_Task objective_
Leave out the images; return the rest of the data exactly.

_Supplied material_

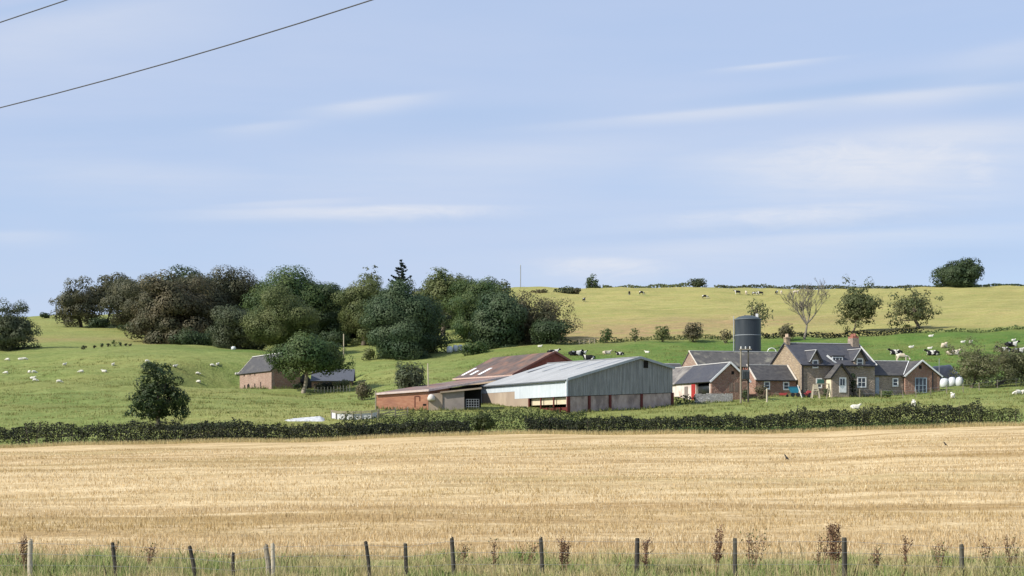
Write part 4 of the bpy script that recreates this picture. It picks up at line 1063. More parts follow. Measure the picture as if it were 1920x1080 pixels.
# low roof between barn and steading
L_ = Fr(1240, 226, 10); gL = ground(1262, 226)
low = thing('lean_shed', 'low grey roofed shed showing between the steel barn and the steading', 'shed', gL)
a0, z1 = L_.front(1240, 681); a1 = L_.front(1290, 681)[0]
mb = MB(); L_.box(mb, a0 - 3, a1, 2, 5, gL.z - 1, z1 - .9); mb.build('wall', M_red, low)
mb = MB(); slab(mb, [L_.W(a0 - 3.2, 1.6, z1 - .9), L_.W(a1 + .2, 1.6, z1 - .9), L_.W(a1 + .2, 5, z1 + .1), L_.W(a0 - 3.2, 5, z1 + .1)], .14); lr = mb.build('roof', M_slate_dk, low)
mb = MB(); mb.bar(L_.W(a0 - 3.2, 5, z1 + .14), L_.W(a1 + .2, 5, z1 + .14), .3, .12); mb.build('ridge_cap', M_lead, lr)

# ------------------------------------------------------------------ trees
WG = 'trees of the hillside wood'
tree('dark weeping tree cut by the left edge of the picture', 18, 560, 108, 664, 20, 305, 'grey', 'broadleaf_tree', clumps=46, droop=.5, shell=(.4, .9), limbs=10)
tree('round crowned tree at the left end of the wood with sky under its crown', 146, 523, 92, 606, 152, 400, 'brown', 'broadleaf_tree', group=WG, hole=.35, clumps=44)
tree('tree showing a bare trunk against the sky, second from the wood\'s left end', 213, 512, 82, 604, 197, 408, 'brown', 'broadleaf_tree', group=WG, clumps=40, low_cut=-.5)
tree('brownish tree with crown reaching the ground beside the sky gap', 255, 511, 104, 618, 252, 392, 'brown', 'broadleaf_tree', group=WG, clumps=46)
tree('broad rust tinged tree standing in front at the wood\'s foot', 322, 506, 138, 650, 330, 352, 'rust', 'broadleaf_tree', group=WG, clumps=60, cover=.7)
tree('tallest dark brown crown of the wood', 400, 498, 142, 640, 400, 368, 'brown', 'broadleaf_tree', group=WG, clumps=66)
tree('dark crown bridging the two tallest brown trees', 340, 501, 110, 600, 345, 392, 'dark', 'broadleaf_tree', group=WG, clumps=40)
tree('low grey green tree at the wood\'s foot above the stone barn roof', 441, 566, 92, 656, 450, 330, 'grey', 'broadleaf_tree', group=WG, clumps=44)
tree('big rounded deep green tree rising above the stone barn', 556, 505, 176, 640, 560, 362, 'mid', 'broadleaf_tree', group=WG, clumps=72)
tree('olive tree in front of the big deep green one', 532, 546, 128, 646, 532, 322, 'olive', 'broadleaf_tree', group=WG, clumps=58, cover=.65)
tree('dark narrow tree in the shadowed hollow of the wood', 622, 530, 84, 656, 625, 360, 'dark', 'broadleaf_tree', group=WG, clumps=44)
tree('olive topped tree below the thin pale treetop', 682, 512, 98, 640, 682, 348, 'olive', 'broadleaf_tree', group=WG, clumps=50)
tree('thin pale treetop poking above the wood left of the conifer', 697, 491, 34, 560, 697, 372, 'grey', 'broadleaf_tree', group=WG, clumps=16, hole=.8, cover=.5, cr=(.22, .34))
tree('large blue green tree drooping to the grass mid wood', 753, 525, 128, 670, 742, 292, 'blue', 'broadleaf_tree', group=WG, clumps=72, cover=.8)
tree('light green tree with an open fork and yellow field behind its trunk', 832, 504, 100, 606, 830, 345, 'olive', 'broadleaf_tree', group=WG, clumps=44, low_cut=-.45, hole=.2)
tree('rounded green tree right of the open forked one', 900, 512, 116, 612, 872, 338, 'mid', 'broadleaf_tree', group=WG, clumps=50, hole=.15)
tree('upright bluish tree with foliage down to the meadow', 936, 538, 104, 664, 930, 296, 'blue', 'broadleaf_tree', group=WG, clumps=52)
tree('wispy tree top peeping out near the mast', 945, 520, 34, 560, 945, 360, 'grey', 'broadleaf_tree', group=WG, clumps=12, hole=.6, cover=.55)
tree('brown see-through tree at the right end of the wood', 1018, 543, 108, 640, 1015, 300, 'rust', 'broadleaf_tree', group=WG, clumps=42, hole=.75, cover=.5, limbs=22, droop=.3)
tree('deep shadowed tree filling the wood behind the olive topped one', 650, 540, 110, 650, 655, 372, 'dark', 'broadleaf_tree', group=WG, clumps=44)
tree('dark tree in the gap behind the large blue green one', 800, 560, 70, 662, 800, 322, 'dark', 'broadleaf_tree', group=WG, clumps=30)
tree('dark tree between the tallest brown and the deep green crowns', 478, 530, 76, 640, 480, 385, 'dark', 'broadleaf_tree', group=WG, clumps=34)
tree('dark crown closing the gap between the brown and the deep green crowns', 487, 519, 96, 640, 487, 392, 'grey', 'broadleaf_tree', group=WG, clumps=44)
tree('shadowed crown right of the big deep green one', 640, 528, 90, 640, 640, 388, 'dark', 'broadleaf_tree', group=WG, clumps=44)
tree('olive green crown low on the skyline between conifer and forked tree', 772, 528, 90, 640, 772, 384, 'grey', 'broadleaf_tree', group=WG, clumps=40)
tree('dull green crown on the skyline right of the forked tree', 865, 522, 80, 640, 868, 372, 'grey', 'broadleaf_tree', group=WG, clumps=40)
bush('dark thicket under the brown see-through tree', 1030, 596, 112, 652, 'dark', 290, cover=.9, clumps=22)
bush('dark undergrowth beneath the large blue green tree', 800, 628, 110, 664, 'dark', 298, clumps=18)
bush('shadowed undergrowth in the hollow below the olive topped tree', 630, 618, 90, 662, 'dark', 345, clumps=18)
bush('dark undergrowth at the foot of the tallest brown trees', 365, 622, 130, 652, 'dark', 342, clumps=20)
bush('dark scrub below the round crowned tree at the wood\'s left end', 190, 594, 75, 612, 'dark', 396, clumps=14)
bush('dark scrub beneath the brownish tree beside the sky gap', 245, 604, 50, 626, 'dark', 385, clumps=12)
bush('light bush hiding the white bales by the wood', 888, 640, 76, 668, 'mid', 286, clumps=16)
bush('low bush in the grass left of the blue green tree', 692, 648, 40, 672, 'olive', 292, clumps=10)
bush('pale brown bush catching light behind the spreading tree', 634, 634, 40, 668, 'ash', 262, clumps=10, hole=.4)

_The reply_
Write part 4 of the bpy script that recreates this picture. It picks up at line 1063. More parts follow. Measure the picture as if it were 1920x1080 pixels.
# low roof between barn and steading
L_ = Fr(1240, 226, 10); gL = ground(1262, 226)
low = thing('lean_shed', 'low grey roofed shed showing between the steel barn and the steading', 'shed', gL)
a0, z1 = L_.front(1240, 681); a1 = L_.front(1290, 681)[0]
mb = MB(); L_.box(mb, a0 - 3, a1, 2, 5, gL.z - 1, z1 - .9); mb.build('wall', M_red, low)
mb = MB(); slab(mb, [L_.W(a0 - 3.2, 1.6, z1 - .9), L_.W(a1 + .2, 1.6, z1 - .9), L_.W(a1 + .2, 5, z1 + .1), L_.W(a0 - 3.2, 5, z1 + .1)], .14); lr = mb.build('roof', M_slate_dk, low)
mb = MB(); mb.bar(L_.W(a0 - 3.2, 5, z1 + .14), L_.W(a1 + .2, 5, z1 + .14), .3, .12); mb.build('ridge_cap', M_lead, lr)

# ------------------------------------------------------------------ trees
WG = 'trees of the hillside wood'
tree('dark weeping tree cut by the left edge of the picture', 18, 560, 108, 664, 20, 305, 'grey', 'broadleaf_tree', clumps=46, droop=.5, shell=(.4, .9), limbs=10)
tree('round crowned tree at the left end of the wood with sky under its crown', 146, 523, 92, 606, 152, 400, 'brown', 'broadleaf_tree', group=WG, hole=.35, clumps=44)
tree('tree showing a bare trunk against the sky, second from the wood\'s left end', 213, 512, 82, 604, 197, 408, 'brown', 'broadleaf_tree', group=WG, clumps=40, low_cut=-.5)
tree('brownish tree with crown reaching the ground beside the sky gap', 255, 511, 104, 618, 252, 392, 'brown', 'broadleaf_tree', group=WG, clumps=46)
tree('broad rust tinged tree standing in front at the wood\'s foot', 322, 506, 138, 650, 330, 352, 'rust', 'broadleaf_tree', group=WG, clumps=60, cover=.7)
tree('tallest dark brown crown of the wood', 400, 498, 142, 640, 400, 368, 'brown', 'broadleaf_tree', group=WG, clumps=66)
tree('dark crown bridging the two tallest brown trees', 340, 501, 110, 600, 345, 392, 'dark', 'broadleaf_tree', group=WG, clumps=40)
tree('low grey green tree at the wood\'s foot above the stone barn roof', 441, 566, 92, 656, 450, 330, 'grey', 'broadleaf_tree', group=WG, clumps=44)
tree('big rounded deep green tree rising above the stone barn', 556, 505, 176, 640, 560, 362, 'mid', 'broadleaf_tree', group=WG, clumps=72)
tree('olive tree in front of the big deep green one', 532, 546, 128, 646, 532, 322, 'olive', 'broadleaf_tree', group=WG, clumps=58, cover=.65)
tree('dark narrow tree in the shadowed hollow of the wood', 622, 530, 84, 656, 625, 360, 'dark', 'broadleaf_tree', group=WG, clumps=44)
tree('olive topped tree below the thin pale treetop', 682, 512, 98, 640, 682, 348, 'olive', 'broadleaf_tree', group=WG, clumps=50)
tree('thin pale treetop poking above the wood left of the conifer', 697, 491, 34, 560, 697, 372, 'grey', 'broadleaf_tree', group=WG, clumps=16, hole=.8, cover=.5, cr=(.22, .34))
tree('large blue green tree drooping to the grass mid wood', 753, 525, 128, 670, 742, 292, 'blue', 'broadleaf_tree', group=WG, clumps=72, cover=.8)
tree('light green tree with an open fork and yellow field behind its trunk', 832, 504, 100, 606, 830, 345, 'olive', 'broadleaf_tree', group=WG, clumps=44, low_cut=-.45, hole=.2)
tree('rounded green tree right of the open forked one', 900, 512, 116, 612, 872, 338, 'mid', 'broadleaf_tree', group=WG, clumps=50, hole=.15)
tree('upright bluish tree with foliage down to the meadow', 936, 538, 104, 664, 930, 296, 'blue', 'broadleaf_tree', group=WG, clumps=52)
tree('wispy tree top peeping out near the mast', 945, 520, 34, 560, 945, 360, 'grey', 'broadleaf_tree', group=WG, clumps=12, hole=.6, cover=.55)
tree('brown see-through tree at the right end of the wood', 1018, 543, 108, 640, 1015, 300, 'rust', 'broadleaf_tree', group=WG, clumps=42, hole=.75, cover=.5, limbs=22, droop=.3)
tree('deep shadowed tree filling the wood behind the olive topped one', 650, 540, 110, 650, 655, 372, 'dark', 'broadleaf_tree', group=WG, clumps=44)
tree('dark tree in the gap behind the large blue green one', 800, 560, 70, 662, 800, 322, 'dark', 'broadleaf_tree', group=WG, clumps=30)
tree('dark tree between the tallest brown and the deep green crowns', 478, 530, 76, 640, 480, 385, 'dark', 'broadleaf_tree', group=WG, clumps=34)
tree('dark crown closing the gap between the brown and the deep green crowns', 487, 519, 96, 640, 487, 392, 'grey', 'broadleaf_tree', group=WG, clumps=44)
tree('shadowed crown right of the big deep green one', 640, 528, 90, 640, 640, 388, 'dark', 'broadleaf_tree', group=WG, clumps=44)
tree('olive green crown low on the skyline between conifer and forked tree', 772, 528, 90, 640, 772, 384, 'grey', 'broadleaf_tree', group=WG, clumps=40)
tree('dull green crown on the skyline right of the forked tree', 865, 522, 80, 640, 868, 372, 'grey', 'broadleaf_tree', group=WG, clumps=40)
bush('dark thicket under the brown see-through tree', 1030, 596, 112, 652, 'dark', 290, cover=.9, clumps=22)
bush('dark undergrowth beneath the large blue green tree', 800, 628, 110, 664, 'dark', 298, clumps=18)
bush('shadowed undergrowth in the hollow below the olive topped tree', 630, 618, 90, 662, 'dark', 345, clumps=18)
bush('dark undergrowth at the foot of the tallest brown trees', 365, 622, 130, 652, 'dark', 342, clumps=20)
bush('dark scrub below the round crowned tree at the wood\'s left end', 190, 594, 75, 612, 'dark', 396, clumps=14)
bush('dark scrub beneath the brownish tree beside the sky gap', 245, 604, 50, 626, 'dark', 385, clumps=12)
bush('light bush hiding the white bales by the wood', 888, 640, 76, 668, 'mid', 286, clumps=16)
bush('low bush in the grass left of the blue green tree', 692, 648, 40, 672, 'olive', 292, clumps=10)
bush('pale brown bush catching light behind the spreading tree', 634, 634, 40, 668, 'ash', 262, clumps=10, hole=.4)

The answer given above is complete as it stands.